Guarany Osório, da FGV

Para o pesquisador do Centro de Estudos em Sustentabilidade da FGV, Guarany Osório, a regulação “é um instrumento que vai ajudar a reduzir as emissões da forma mais barata para a sociedade. Vai pegar alguns setores, colocar um teto de emissões e, dentro dele, as empresas poderão trocar direitos de emissão, as chamadas cotas de emissão. Os agentes vão procurar comprar as cotas de quem teve o processo mais barato para reduzir”.

Osório explica que atualmente empresas dos setores da siderurgia, do alumínio, do cimento, e as grandes empresas no Brasil, já têm todas as metodologias e as métricas para mensurar e fazer o inventário de suas emissões de forma voluntária. “Mas na regulação essa mensuração se torna o ator principal”, afirma.

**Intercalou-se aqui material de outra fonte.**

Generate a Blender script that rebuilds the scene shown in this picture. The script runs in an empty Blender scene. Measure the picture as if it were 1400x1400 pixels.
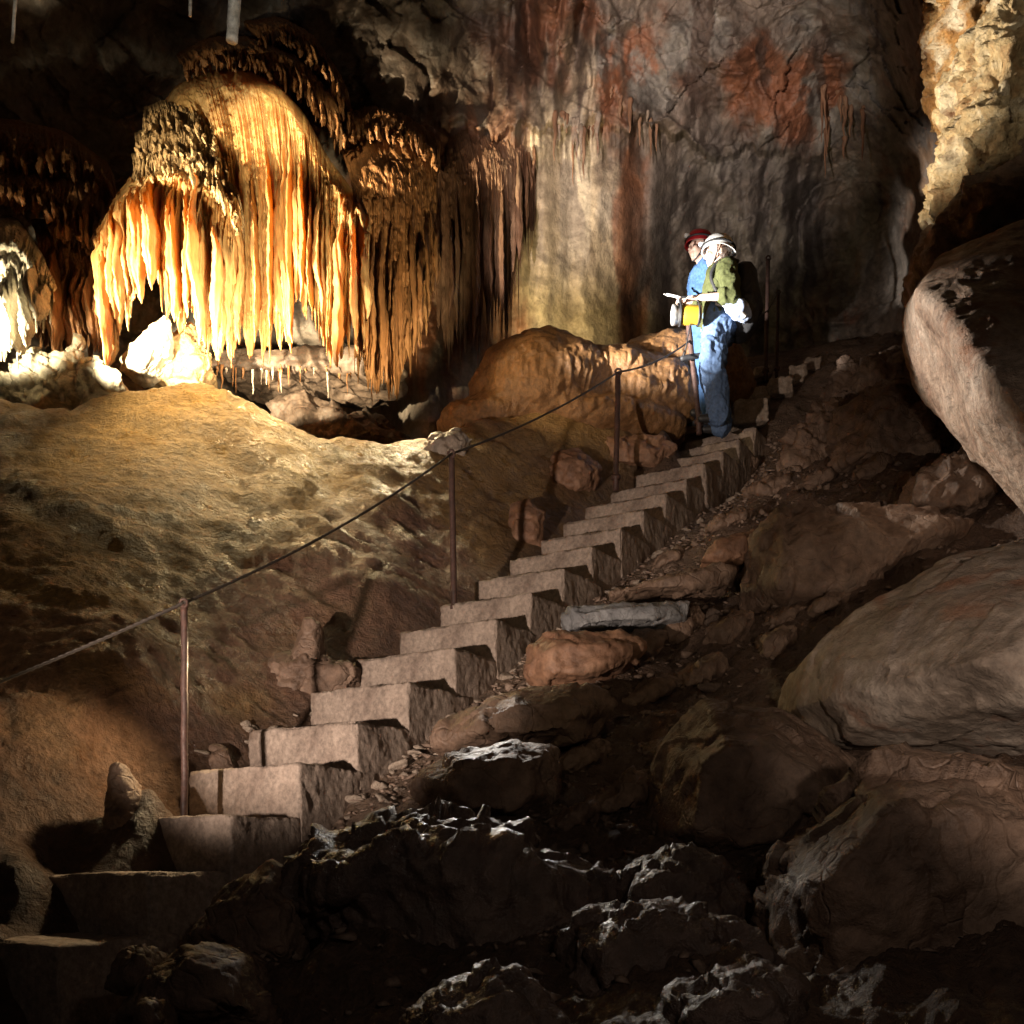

Vanessa Pinsky, da FIA, ainda elenca outros resultados positivos que poderão vir com a nova legislação, como:
• colocar o País em posição de destaque na promoção de uma transição para uma economia de baixo carbono,
• taxar os maiores emissores para financiarem essa transição,
• gerar emprego e renda com foco na economia verde,
• promover desenvolvimento de novas tecnologias para reduzir a carbonização e de novos processos de produção.